The Green Mandate: A Sustainability Wake Up Call

Kenya’s financial sector is at a tipping point. Climate change is no longer a looming threat. It is an immediate crisis. Once considered peripheral, climate change is now a central risk to economic stability. The Central Bank of Kenya (CBK) estimates that unchecked climate change could erode 2.6% of our GDP annually by 2050, equivalent to KShs 300 billion in losses each year.
Sustainability in Kenya’s financial sector emphasises the integration of social and environmental considerations into financial decision-making, fostering long-term value for all stakeholders, and promoting responsible investment practices. This involves aligning with global sustainability trends, improving transparency, addressing greenwashing, and facilitating the mobilisation of sustainable capital.

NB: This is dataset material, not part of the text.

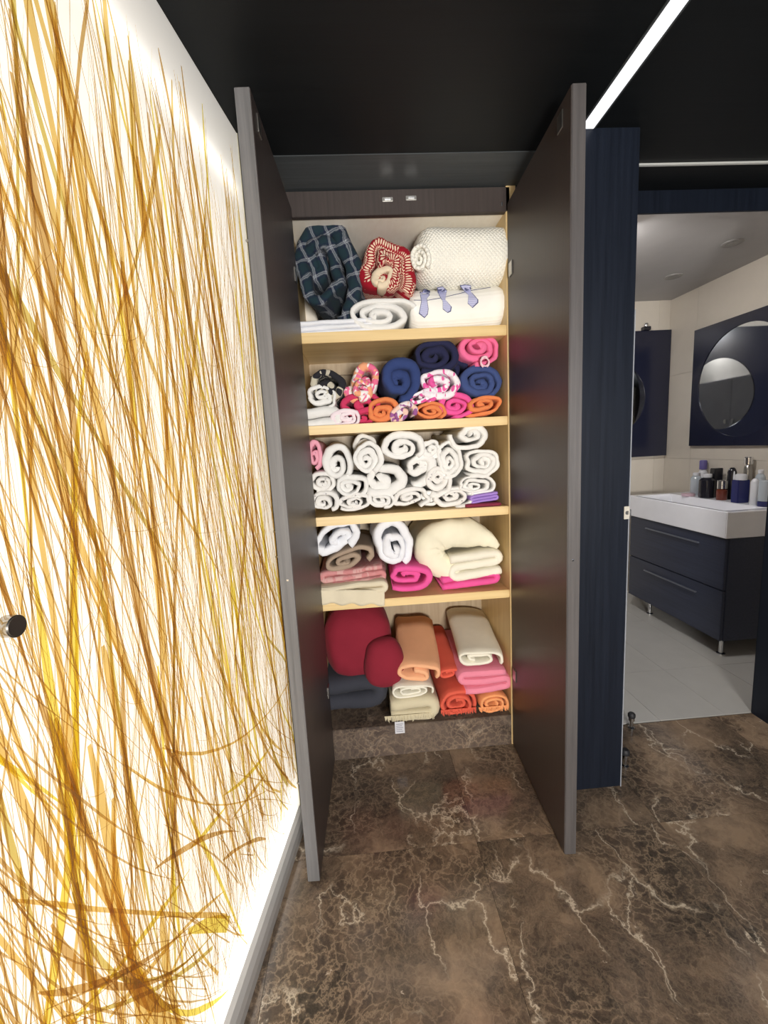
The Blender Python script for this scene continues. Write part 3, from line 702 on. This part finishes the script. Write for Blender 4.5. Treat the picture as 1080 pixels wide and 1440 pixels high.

Against this backdrop, the CBK introduced the Green Finance Taxonomy and the Climate Risk Disclosure Framework as part of its ongoing second-generation reforms aimed at greening the banking sector. These frameworks compel banks to align their operations with Kenya’s survival, demanding transparency, accountability and innovation. It is essential to recognise the urgent need to unlock sustainable finance and stimulate the allocation of capital to support a climate-resilient economy. The initiative behind the framework is part of the Greening Financial Systems Technical Assistance Programme to the CBK, which was initiated by the European Investment Bank (EIB) and commenced in October 2023. The framework is aligned with global best practices and standards such as the International Financial Reporting Standards (IFRS) S2 on climate-related disclosures and the Basel Committee on Banking Supervision (BCBS) principles on climate-related financial risks.
The Kenya Green Finance Taxonomy (KGFT) eliminates ambiguity by defining what qualifies as a “green” investment, from solar energy projects to drought-resistant agriculture. This clarity is critical. For years, terms like “sustainable” have been misapplied globally, enabling greenwashing, where institutions overstate their environmental commitments. In Kenya, vague claims risk undermining public trust and diverting capital from genuine solutions.
Similarly, the Climate Risk Disclosure Framework compels banks to confront a blind spot: environmental risks are, in fact, financial risks. This framework aims explicitly to enable commercial banks to gather and disclose climate-related information consistently and comparably. It also provides investors with insights to assess financial impacts and identify investments positioned for a low-carbon transition.
Benefits of the Framework
The adoption of a climate risk management framework offers a range of significant benefits for banks and the broader financial sector. One of the most critical advantages is improved risk management. By proactively identifying and addressing climate-related risks, banks can better safeguard their assets and ensure long-term financial stability. This forward-looking approach also helps institutions build resilience, enabling them to withstand climate-related shocks and stresses more effectively.
Additionally, it allows financial institutions to position themselves as leaders in sustainability, which can boost their brand value and public perception. Additionally, the increased transparency and accountability that come with implementing the framework foster greater trust among stakeholders, including investors, customers, and regulators.
The framework also contributes to broader economic growth. By encouraging green investments, it channels capital into environmentally sustainable projects, supporting national and global development goals. Furthermore, the need to manage emerging climate risks drives innovation within the banking sector. Banks that embrace these innovative practices can improve their competitiveness, staying ahead in a rapidly evolving market.
Conclusion
Climate change is expected to impact agriculture, water, energy, and tourism in Kenya, potentially denting economic output by more than 7% by 2050 if the country does not take action. In light of this, it is essential for the financial sector to effectively contribute to implementing the climate change agenda. There is a need for a common understanding of what constitutes green finance as well as a standardised disclosure and reporting framework.